2014-05-30 Thread H. Peter Anvin
On 05/30/2014 10:24 AM, Dave Hansen wrote:
> On 05/30/2014 09:06 AM, Linus Torvalds wrote:
>> On Fri, May 30, 2014 at 8:52 AM, H. Peter Anvin  wrote:
 That said, it's still likely a non-production option due to the page
 table games we'd have to play at fork/clone time.
>>>
>>> Still, seems much more tractable.
>>
>> We might be able to make it more attractive by having a small
>> front-end cache of the 16kB allocations with the second page unmapped.
>> That would at least capture the common "lots of short-lived processes"

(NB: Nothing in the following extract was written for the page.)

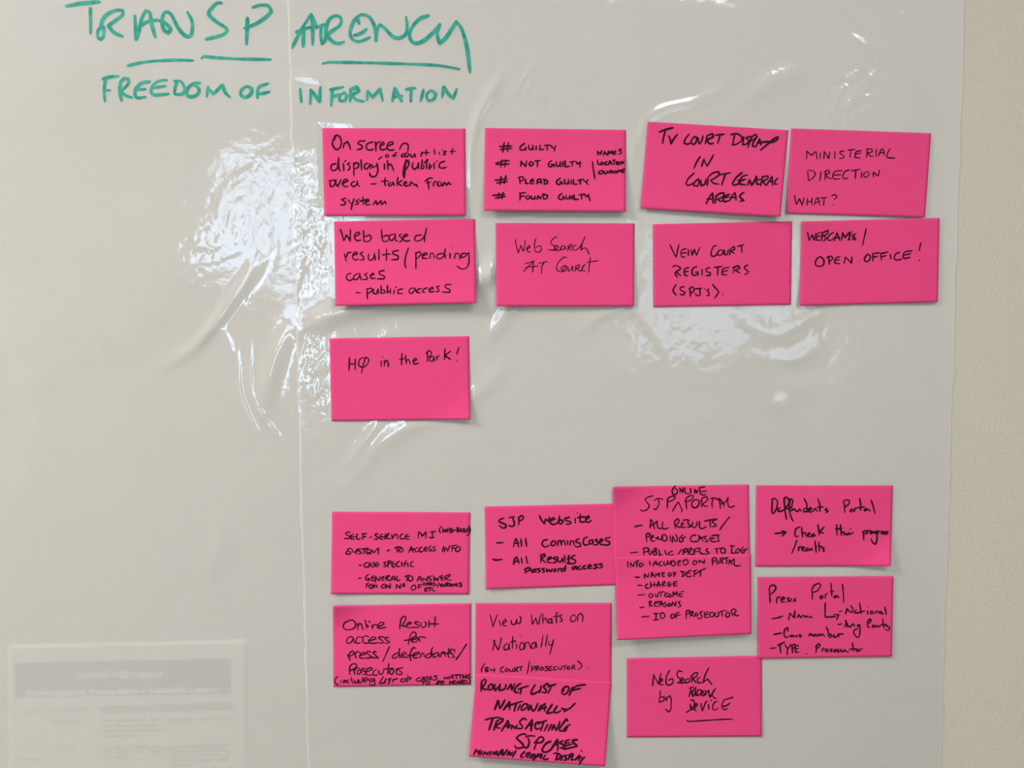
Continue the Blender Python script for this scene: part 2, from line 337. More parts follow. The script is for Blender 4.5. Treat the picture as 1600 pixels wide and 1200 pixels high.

>> case without having to do kernel page table work.
> 
> If we want to use 4k mappings, we'd need to move the stack over to using
> vmalloc() (or at least be out of the linear mapping) to avoid breaking
> up the linear map's page tables too much.  Doing that, we'd actually not
> _have_ to worry about fragmentation, and we could actually utilize the
> per-cpu-pageset code since we'd could be back to using order-0 pages.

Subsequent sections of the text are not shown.